### What you are asked to do
Each line below should be reproduced without any alteration.

========================================================================

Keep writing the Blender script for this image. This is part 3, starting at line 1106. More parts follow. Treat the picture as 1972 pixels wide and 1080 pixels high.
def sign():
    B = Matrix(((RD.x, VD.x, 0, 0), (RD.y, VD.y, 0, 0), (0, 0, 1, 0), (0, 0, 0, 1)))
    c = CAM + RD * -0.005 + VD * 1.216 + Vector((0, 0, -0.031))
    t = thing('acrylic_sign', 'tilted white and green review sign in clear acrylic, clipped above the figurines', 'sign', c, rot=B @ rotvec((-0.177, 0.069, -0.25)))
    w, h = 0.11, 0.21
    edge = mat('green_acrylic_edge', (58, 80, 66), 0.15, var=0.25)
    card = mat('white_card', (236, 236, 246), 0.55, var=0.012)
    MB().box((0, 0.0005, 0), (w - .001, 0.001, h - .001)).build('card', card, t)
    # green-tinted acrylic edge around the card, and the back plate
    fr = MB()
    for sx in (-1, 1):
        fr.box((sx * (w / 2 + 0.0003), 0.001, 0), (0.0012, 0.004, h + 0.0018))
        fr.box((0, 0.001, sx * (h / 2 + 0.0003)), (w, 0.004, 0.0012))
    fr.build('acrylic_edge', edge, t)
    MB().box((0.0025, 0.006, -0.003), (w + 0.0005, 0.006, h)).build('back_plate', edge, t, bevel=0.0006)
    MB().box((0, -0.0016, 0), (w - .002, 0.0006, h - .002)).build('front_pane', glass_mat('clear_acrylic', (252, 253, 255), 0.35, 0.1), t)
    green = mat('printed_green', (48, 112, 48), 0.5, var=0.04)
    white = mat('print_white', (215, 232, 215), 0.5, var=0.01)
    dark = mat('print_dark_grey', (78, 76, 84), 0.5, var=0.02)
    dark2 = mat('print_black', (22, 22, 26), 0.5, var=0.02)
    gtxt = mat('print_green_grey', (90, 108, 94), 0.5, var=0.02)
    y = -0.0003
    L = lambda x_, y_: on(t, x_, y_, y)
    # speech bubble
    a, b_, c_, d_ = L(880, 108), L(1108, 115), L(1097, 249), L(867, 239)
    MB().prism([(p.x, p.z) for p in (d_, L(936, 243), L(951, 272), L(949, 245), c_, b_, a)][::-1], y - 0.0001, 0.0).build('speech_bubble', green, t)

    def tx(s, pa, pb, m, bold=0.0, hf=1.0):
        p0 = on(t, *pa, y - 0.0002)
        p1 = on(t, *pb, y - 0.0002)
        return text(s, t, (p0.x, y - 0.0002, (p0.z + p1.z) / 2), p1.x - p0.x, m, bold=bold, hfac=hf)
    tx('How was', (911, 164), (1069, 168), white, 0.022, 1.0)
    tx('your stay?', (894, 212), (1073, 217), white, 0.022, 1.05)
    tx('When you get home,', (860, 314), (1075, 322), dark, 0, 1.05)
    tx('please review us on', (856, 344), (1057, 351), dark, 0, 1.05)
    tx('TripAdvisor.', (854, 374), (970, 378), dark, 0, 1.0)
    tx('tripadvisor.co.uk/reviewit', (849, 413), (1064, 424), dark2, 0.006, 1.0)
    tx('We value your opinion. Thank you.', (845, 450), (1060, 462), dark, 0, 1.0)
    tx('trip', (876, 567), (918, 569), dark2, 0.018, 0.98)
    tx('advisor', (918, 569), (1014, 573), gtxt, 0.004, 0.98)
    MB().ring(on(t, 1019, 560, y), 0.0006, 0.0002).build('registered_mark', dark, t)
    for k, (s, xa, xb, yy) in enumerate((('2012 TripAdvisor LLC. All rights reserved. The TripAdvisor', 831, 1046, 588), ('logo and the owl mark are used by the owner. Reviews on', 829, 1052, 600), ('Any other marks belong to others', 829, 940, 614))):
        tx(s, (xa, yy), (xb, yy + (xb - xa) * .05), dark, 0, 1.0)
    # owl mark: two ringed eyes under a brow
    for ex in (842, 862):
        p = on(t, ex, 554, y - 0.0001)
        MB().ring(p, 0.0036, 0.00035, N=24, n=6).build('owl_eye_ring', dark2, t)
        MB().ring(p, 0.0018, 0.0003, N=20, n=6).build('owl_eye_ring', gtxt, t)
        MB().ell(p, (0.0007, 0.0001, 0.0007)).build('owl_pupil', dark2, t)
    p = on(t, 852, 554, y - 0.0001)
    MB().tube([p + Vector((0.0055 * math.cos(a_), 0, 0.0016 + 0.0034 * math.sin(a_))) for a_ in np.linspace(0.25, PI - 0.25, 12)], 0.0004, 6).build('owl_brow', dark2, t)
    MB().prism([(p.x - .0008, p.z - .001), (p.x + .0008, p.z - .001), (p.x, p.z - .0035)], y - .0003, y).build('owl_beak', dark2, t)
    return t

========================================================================

### Correct answer
Keep writing the Blender script for this image. This is part 3, starting at line 1106. More parts follow. Treat the picture as 1972 pixels wide and 1080 pixels high.
def sign():
    B = Matrix(((RD.x, VD.x, 0, 0), (RD.y, VD.y, 0, 0), (0, 0, 1, 0), (0, 0, 0, 1)))
    c = CAM + RD * -0.005 + VD * 1.216 + Vector((0, 0, -0.031))
    t = thing('acrylic_sign', 'tilted white and green review sign in clear acrylic, clipped above the figurines', 'sign', c, rot=B @ rotvec((-0.177, 0.069, -0.25)))
    w, h = 0.11, 0.21
    edge = mat('green_acrylic_edge', (58, 80, 66), 0.15, var=0.25)
    card = mat('white_card', (236, 236, 246), 0.55, var=0.012)
    MB().box((0, 0.0005, 0), (w - .001, 0.001, h - .001)).build('card', card, t)
    # green-tinted acrylic edge around the card, and the back plate
    fr = MB()
    for sx in (-1, 1):
        fr.box((sx * (w / 2 + 0.0003), 0.001, 0), (0.0012, 0.004, h + 0.0018))
        fr.box((0, 0.001, sx * (h / 2 + 0.0003)), (w, 0.004, 0.0012))
    fr.build('acrylic_edge', edge, t)
    MB().box((0.0025, 0.006, -0.003), (w + 0.0005, 0.006, h)).build('back_plate', edge, t, bevel=0.0006)
    MB().box((0, -0.0016, 0), (w - .002, 0.0006, h - .002)).build('front_pane', glass_mat('clear_acrylic', (252, 253, 255), 0.35, 0.1), t)
    green = mat('printed_green', (48, 112, 48), 0.5, var=0.04)
    white = mat('print_white', (215, 232, 215), 0.5, var=0.01)
    dark = mat('print_dark_grey', (78, 76, 84), 0.5, var=0.02)
    dark2 = mat('print_black', (22, 22, 26), 0.5, var=0.02)
    gtxt = mat('print_green_grey', (90, 108, 94), 0.5, var=0.02)
    y = -0.0003
    L = lambda x_, y_: on(t, x_, y_, y)
    # speech bubble
    a, b_, c_, d_ = L(880, 108), L(1108, 115), L(1097, 249), L(867, 239)
    MB().prism([(p.x, p.z) for p in (d_, L(936, 243), L(951, 272), L(949, 245), c_, b_, a)][::-1], y - 0.0001, 0.0).build('speech_bubble', green, t)

    def tx(s, pa, pb, m, bold=0.0, hf=1.0):
        p0 = on(t, *pa, y - 0.0002)
        p1 = on(t, *pb, y - 0.0002)
        return text(s, t, (p0.x, y - 0.0002, (p0.z + p1.z) / 2), p1.x - p0.x, m, bold=bold, hfac=hf)
    tx('How was', (911, 164), (1069, 168), white, 0.022, 1.0)
    tx('your stay?', (894, 212), (1073, 217), white, 0.022, 1.05)
    tx('When you get home,', (860, 314), (1075, 322), dark, 0, 1.05)
    tx('please review us on', (856, 344), (1057, 351), dark, 0, 1.05)
    tx('TripAdvisor.', (854, 374), (970, 378), dark, 0, 1.0)
    tx('tripadvisor.co.uk/reviewit', (849, 413), (1064, 424), dark2, 0.006, 1.0)
    tx('We value your opinion. Thank you.', (845, 450), (1060, 462), dark, 0, 1.0)
    tx('trip', (876, 567), (918, 569), dark2, 0.018, 0.98)
    tx('advisor', (918, 569), (1014, 573), gtxt, 0.004, 0.98)
    MB().ring(on(t, 1019, 560, y), 0.0006, 0.0002).build('registered_mark', dark, t)
    for k, (s, xa, xb, yy) in enumerate((('2012 TripAdvisor LLC. All rights reserved. The TripAdvisor', 831, 1046, 588), ('logo and the owl mark are used by the owner. Reviews on', 829, 1052, 600), ('Any other marks belong to others', 829, 940, 614))):
        tx(s, (xa, yy), (xb, yy + (xb - xa) * .05), dark, 0, 1.0)
    # owl mark: two ringed eyes under a brow
    for ex in (842, 862):
        p = on(t, ex, 554, y - 0.0001)
        MB().ring(p, 0.0036, 0.00035, N=24, n=6).build('owl_eye_ring', dark2, t)
        MB().ring(p, 0.0018, 0.0003, N=20, n=6).build('owl_eye_ring', gtxt, t)
        MB().ell(p, (0.0007, 0.0001, 0.0007)).build('owl_pupil', dark2, t)
    p = on(t, 852, 554, y - 0.0001)
    MB().tube([p + Vector((0.0055 * math.cos(a_), 0, 0.0016 + 0.0034 * math.sin(a_))) for a_ in np.linspace(0.25, PI - 0.25, 12)], 0.0004, 6).build('owl_brow', dark2, t)
    MB().prism([(p.x - .0008, p.z - .001), (p.x + .0008, p.z - .001), (p.x, p.z - .0035)], y - .0003, y).build('owl_beak', dark2, t)
    return t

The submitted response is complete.